🔹 HashMap Internals (Deep Dive, Interview-Ready)

"How does a HashMap work internally?" is arguably the most frequently asked question in Java interviews. A surface-level answer ("it uses an array and a linked list") is no longer enough. You must understand hashing math, Java 8 treeification, and the equals()/hashCode() contract.

📌 1. The Core Data Structure

Internally, HashMap uses an array of Node<K,V> objects. This array is referred to as the table, and each index in the array is called a bucket.

// Simplified internal representation
transient Node<K,V>[] table;

static class Node<K,V> implements Map.Entry<K,V> {
    final int hash;
    final K key;
    V value;
    Node<K,V> next; // Pointer to the next node (Linked List)
}

📌 2. The put(K, V) Workflow

When you call map.put("Alice", 25), a fascinating sequence of events occurs:

🔸 Step 1: Calculate the Hash

Java calls "Alice".hashCode(). However, standard hash codes can be poorly distributed. To prevent clustering, Java applies a bitwise XOR to spread higher bits into lower bits:

// Java's internal hash smoothing
static final int hash(Object key) {
    int h;
    return (key == null) ? 0 : (h = key.hashCode()) ^ (h >>> 16);
}

🔸 Step 2: Determine the Bucket Index

Instead of using expensive modulo math (hash % n), Java uses a lightning-fast bitwise AND operation (which is why the array size n MUST be a power of 2):

// n is the capacity of the array (e.g., 16)
index = (n - 1) & hash;

🔸 Step 3: Placement & Collisions

HashMap looks at the calculated index in the array.

• Empty Bucket: If there's no node there, it places the new Node directly into the array.
• Collision: If a node already exists there, a Hash Collision has occurred.
  • It checks if the keys are identical using (k.hashCode() == hash) && (key.equals(node.key)).
  • Match Found: It overwrites the old value with the new value.
  • No Match: It attaches the new node to the end of the chain.

📌 3. The Java 8 Optimization (Treeification)

Prior to Java 8, if many keys mapped to the same bucket, the linked list would grow huge, degrading get() performance from $O(1)$ to $O(n)$.

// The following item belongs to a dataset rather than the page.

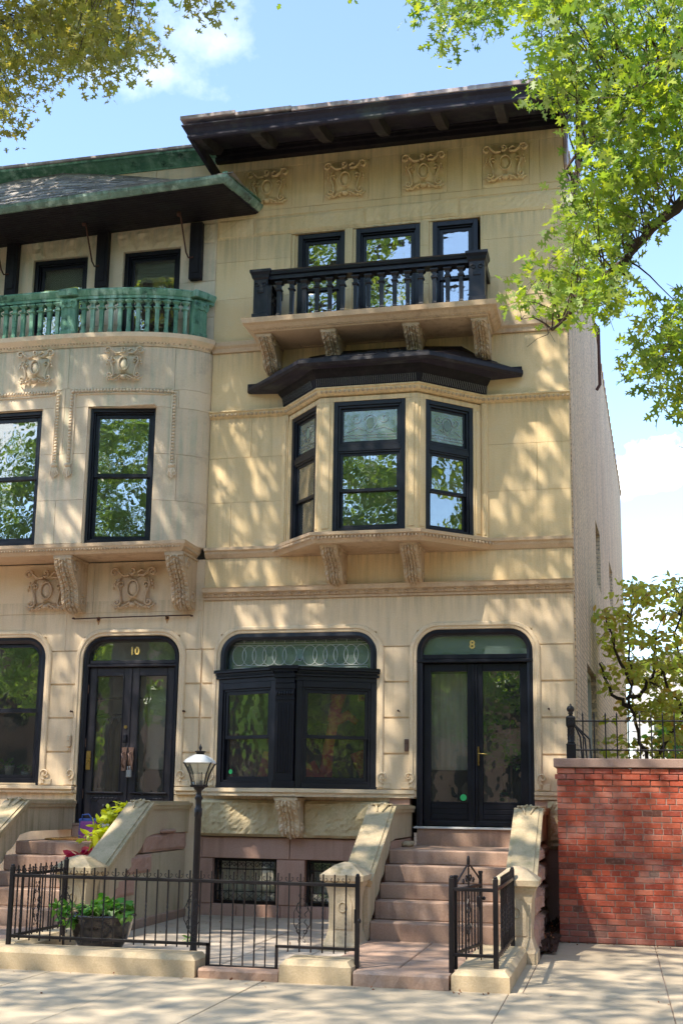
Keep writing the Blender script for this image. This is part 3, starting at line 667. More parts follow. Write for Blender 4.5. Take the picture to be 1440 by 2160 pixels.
for k, (a, b) in enumerate(bayA):
    Mx, l = face_m(a, b)
    r_ = mbf(Mx); frame(r_, 0, l, 1.706, 3.10, .085, .0, .12, wb=.075); frame(r_, .085, l-.085, 1.78, 3.015, .03, .02, .11); wn = build('bay_window', r_, 'black', H8)
    r_ = mbf(Mx)
    for z, dd in ((2.40, .055), (1.81, .09)):
        pass
    for (s0, s1, ys) in ((2.35, 2.985, .035), (1.81, 2.40, .068)):
        f_ = mbf(Mx); frame(f_, .116, l-.116, s0, s1, .045, ys, ys+.03, .003); build('sash', f_, 'black', wn)
        f_ = mbf(Mx); f_.box(.155, l-.155, ys+.012, ys+.017, s0+.04, s1-.04); build('pane', f_, 'glassbay', wn)
    r_ = mbf(Mx)
    for o_, z0, z1 in ((.0, 3.10, 3.16), (.03, 3.16, 3.19), (.05, 3.21, 3.235), (.085, 3.235, 3.27)): r_.box(-.02, l+.02, -o_, .12, z0, z1-.001, .003)
    nd = int(l/.028)
    for i in range(nd): r_.box(i*l/nd, i*l/nd+.016, -.046, .01, 3.188, 3.212)
    r_.box(-.01, l+.01, -.1, .11, 3.27, 3.276); build('cornice', r_, 'black', wn)
q = MB()
q.box(1.18, 1.48, -.50, -.30, 1.706, 1.80, .006); q.box(1.205, 1.455, -.485, -.30, 1.80, 3.04, .004); q.box(1.195, 1.465, -.50, -.30, 2.84, 2.865, .003); q.box(1.195, 1.465, -.495, -.30, 2.985, 3.06, .006)
for k in range(6): q.box(1.232+k*.035, 1.250+k*.035, -.499, -.48, 1.90, 2.80, .006)
for k in range(7): q.ball((1.225+k*.035, -.492, 2.925), (.014, .012, .03), 6, 4)
for o_, z0, z1 in ((.0, 3.06, 3.13), (.02, 3.13, 3.19), (.045, 3.21, 3.24), (.075, 3.24, 3.285)): q.box(1.205-o_, 1.455+o_, -.50-o_, -.30, z0, z1-.001, .004)
for k in range(9): q.box(1.20+k*.03, 1.216+k*.03, -.545, -.5, 3.188, 3.212)
build('fluted_pilaster', q, 'black', H8)
q = MB(); q.prism([(.26, .12), (.26, .0), (1.19, -.42), (1.47, -.42), (2.46, .0), (2.46, .12)], 'z', 3.20, 3.262); q.prism([(.30, .10), (.30, .02), (1.19, -.36), (1.47, -.36), (2.42, .02), (2.42, .10)], 'z', 1.72, 1.78); build('bay_roof', q, 'black', H8)
q = MB(); q.prism([(.47+.035*math.cos(a*.393), 1.90+.035*math.sin(a*.393)) for a in range(16)], 'y', -.012, -.010); 
Mx, l = face_m(*bayA[0]); q = mbf(Mx); q.prism([(.20+.032*math.cos(a*.393), 1.92+.032*math.sin(a*.393)) for a in range(16)], 'y', .076, .0785); build('green_sticker', q, 'green_dot', H8)
# ---- double door of number 8
q = MB(); p = arch(2.99, 4.5, 1.245, 3.80, .29)
q.sweep(p, [(0, -.002), (0, .27), (.05, .27), (.06, .14), (.075, .12), (.075, .02), (.045, .0)], plane='xz'); dr = build('door_frame', q, 'black', H8)
q = MB(); q.box(3.0, 4.49, .02, .2, 3.41, 3.47, .006); q.box(2.985, 4.505, -.012, .2, 3.36, 3.405, .008); build('transom_bar', q, 'black', dr)
q = MB(); q.prism(arch(3.05, 4.44, 3.465, 3.74, .24), 'y', .10, .106); build('transom_pane', q, 'stained', dr)
for (a, b, side) in ((3.066, 3.742, 0), (3.746, 4.424, 1)):
    q = MB(); frame(q, a, b, 1.26, 3.35, .10, .075, .13, .006, wb=.29); q.box(b-.035 if side == 0 else a, b if side == 0 else a+.03, .055, .076, 1.27, 3.34, .004)
    q.box(a+.092, b-.092, .066, .08, 1.545, 1.565, .004); d_ = build('door', q, 'black', H8)
    for k in range(3):
        q = MB(); q.box(a+.10, b-.10, .068, .078, 1.345+k*.066, 1.405+k*.066, .006); build('panel_board', q, 'black', d_)
    q = MB(); q.box(a+.01, b-.01, .05, .075, 1.262, 1.325, .012); build('kick_board', q, 'black', d_)
    q = MB(); q.box(a+.095, b-.095, .10, .106, 1.55, 3.255); build('pane', q, 'glassclear' if side == 0 else 'glass', d_)
    if side:
        q = MB(); q.box(3.775, 3.797, .045, .074, 2.03, 2.27, .004); q.tube([(3.786, .04, 2.18), (3.80, .015, 2.18), (3.90, .012, 2.172)], .009, 8); build('door_handle', q, 'brass', d_)
    else:
        q = MB(); q.prism([(3.585+.042*math.cos(t*.393), 1.62+.042*math.sin(t*.393)) for t in range(16)], 'y', .094, .0975); build('green_sticker', q, 'green_dot', d_)
q = MB(); q.box(2.96, 4.5, -.06, .3, 1.222, 1.248, .004); build('threshold', q, 'white', H8)
def textobj(txt, size, loc, mt, parent, name='house_number', depth=.004):
    cu = bpy.data.curves.new(name, 'FONT'); cu.body = txt; cu.size = size; cu.extrude = depth; cu.align_x = 'CENTER'; cu.align_y = 'CENTER'; cu.offset = .004
    tmp = bpy.data.objects.new('tmp', cu); col.objects.link(tmp); dg = bpy.context.evaluated_depsgraph_get()
    me = bpy.data.meshes.new_from_object(tmp.evaluated_get(dg)); bpy.data.objects.remove(tmp); me.materials.clear(); me.materials.append(M[mt])
    me.transform(Matrix.Rotation(math.pi/2, 4, 'X')); return link(name, me, parent, loc)
textobj('8', .15, (3.71, .09, 3.60), 'gold', dr)
q = MB(); q.box(2.83, 2.885, -.025, .01, 2.20, 2.36, .006); q.ball((2.857, -.028, 2.31), .012, 8, 5); q.box(2.84, 2.875, -.032, -.02, 2.22, 2.27, .003); build('intercom', q, 'copper', H8)
for x, z in ((2.76, 2.72), (4.70, 2.74)):
    q = MB(); q.tube([(x, .02, z), (x, -.10, z+.005)], .008, 6); q.ball((x, -.10, z+.005), .014, 6, 4); build('wall_hook', q, 'iron_rust', H8)
# ---- belt between ground and second floor
q = MB(); q.box(0, W, -.03, .3, 4.262, 4.30, .003); q.prism([(.0, 4.302), (-.045, 4.302), (-.06, 4.345), (-.10, 4.36), (-.11, 4.405), (-.12, 4.42), (.0, 4.44)], 'x', 0, W+.02)
q.box(0, W, -.001, .3, 4.302, 4.43)
bl = build('belt_course', q, 'pinktrim', H8)
q = MB()
n_ = 38
for k in range(n_):
    x = .06+k*(W-.12)/(n_-1); q.tube([(x+.045*math.cos(a*.628), -.066-.018*(a in (2, 3)), 4.305+.042*math.sin(a*.628)) for a in range(6)], .007, 4, smooth=False); q.ball((x, -.062, 4.322), (.022, .014, .018), 6, 4)
build('carved_frieze', q, 'pinktrim', bl)['kind'] = 'stuff'
blocks(H8, 0.0, W, [(4.44, 4.85, [])], [], 'yellow', g=.003)
# second-floor wall with the canted bay
BP = [(1.16, -.0), (1.78, -.68), (3.10, -.68), (3.87, -.0)]
bayop = [(1.20, 3.83, 5.0, 6.98)]
q = MB(); q.box(0, W, -.002, .3, 4.851, 4.999)
fsill = [(0, 0), (1.06, 0), (1.74, -.72), (3.13, -.72), (3.95, 0), (W+.02, 0)]
q.sweep(fsill, [(-.1, 4.86), (.012, 4.86), (.03, 4.885), (.05, 4.91), (.055, 4.94), (.085, 4.955), (.09, 4.995), (-.1, 4.995)])
q.prism([(1.06, .0), (1.74, -.70), (3.13, -.70), (3.95, .0)], 'z', 4.875, 4.992)
sb = build('sill_course', q, 'pinktrim', H8)
q = MB(); eggs(q, [(1.02, 0), (1.74, -.72), (3.13, -.72), (3.99, 0)], 4.925, .058, .05, .018, .026); build('carved_frieze', q, 'pinktrim', sb)['kind'] = 'stuff'
for a, b in ((1.80, 2.03), (2.86, 3.09)): console(H8, a, b, 4.872, .62, .44, 0, 'trim', 4)
blocks(H8, 0.0, W, [(5.0, 5.65, [.35]), (5.65, 6.30, [4.6]), (6.30, 6.94, [.62])], bayop, 'yellow', g=.004)
blocks(H8, 0.0, W, [(6.94, 7.87, [.0])], [(1.22, 3.81, 6.0, 7.3)], 'yellow', g=.004)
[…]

In Java 8, if a bucket's linked list grows beyond the TREEIFY_THRESHOLD (default 8 nodes) and the overall array capacity is at least 64, HashMap transforms the Linked List into a Balanced Red-Black Tree.

• Search Performance: Improves from $O(n)$ down to $O(\log n)$.
• Untreeify: If elements are removed and the bucket drops to 6 nodes (UNTREEIFY_THRESHOLD), it reverts to a standard Linked List to save memory.

📌 4. The Load Factor and Rehashing

An array cannot hold infinite items efficiently.

• Capacity: Default is 16.
• Load Factor: Default is 0.75.

When the map reaches 75% capacity (12 items), it triggers a Rehash.

1. The array capacity is doubled (to 32).
2. The index for every single node is recalculated using the new n - 1 bitmask.
3. All nodes are moved to the new array.

👉 Interview Tip: Rehashing is extremely expensive ($O(n)$). If you know you are adding 10,000 items, initialize the map with a large capacity to prevent automatic rehashing: new HashMap<>(14000);.

📌 5. The Contract of hashCode() and equals()

You cannot master HashMap without understanding this contract for Custom Objects used as Keys:

1. Bucket Finding: hashCode() is used to find the correct bucket.
2. Key Matching: equals() is used to verify the exact key inside that bucket.

The Golden Rule: If two objects are equal according to equals(), they MUST return the same hashCode().

If you break this rule, you might put a key in the map, but never be able to retrieve it again because the map looks in the wrong bucket!

🔸 Why Keys should be Immutable

Never use a mutable object as a Key. If you modify a field that is part of the hashCode() calculation after putting it in the map, its hash changes. The HashMap will look in bucket 5, but the object is stranded in bucket 12. The data is lost. Always use immutable keys like String or Integer.

🔥 Interview Gold Statement

"Internally, a HashMap is an array of Node buckets. When put is called, it applies a bitwise XOR to the key's hashCode() to prevent clustering, then calculates the array index using a bitwise AND operation. If a collision occurs, it forms a Linked List. However, to prevent worst-case $O(n)$ degradation, Java 8 introduced Treeification—converting lists into Red-Black Trees when a bucket exceeds 8 nodes, restoring $O(\log n)$ performance. Because hash maps rely entirely on this math, keys should always be immutable, and if you override equals(), you must strictly override hashCode() to match."